10 Chatelain J. An Original in Sculpture // Rodin Rediscovered. Washington DC: National Gallery of Art, 1981. P. 278.

11 Krauss R.The Originality of the Avant-Garde and Other Modernist Myths. Cambridge: The MIT Press, 1986. P. 152.

Реставрация — это важный компонент утверждения оригинала в противоположность копии.

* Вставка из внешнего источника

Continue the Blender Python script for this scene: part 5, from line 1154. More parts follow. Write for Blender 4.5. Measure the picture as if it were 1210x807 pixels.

Ограничение тиражей было лишь первым шагом к изобретению оригинала там, где по определению существуют только копии. Эрика Балсом считает, что первую попытку продавать напечатанные ограниченным тиражом копии фильмов в качестве художественных объектов предпринял в начале 1930-х нью-йоркский галерист Жюльен Леви. Он же торговал и ограниченными тиражами фотографий. Но его попытка превращения копий фильмов в часть художественного рынка тогда не увенчалась успехом. Сегодня, однако, эта практика укоренилась, в частности, в области видеоарта. Балсом так описывает обычную сейчас процедуру приобретения копии: «При покупке видеоиздания коллекционер обычно получает архивный «мастер» (часто цифровую Бета); копии для показа в текущем формате; цифровые файлы; подписанный и пронумерованный сертификат подлинности, а также договор, в котором прописаны права на показ, копирование и изменение формата. В случае с пленочным фильмом коллекционер обычно покупает исходный материал в виде промежуточного негатива, некоторое количество копий, цифровую копию для просмотра; подписанный и пронумерованный сертификат подлинности и договор, в котором прописаны права на показ, копирование и смену формата. В некоторых случаях техническое обслуживание необходимое для показа произведения может быть включено в это издание»12.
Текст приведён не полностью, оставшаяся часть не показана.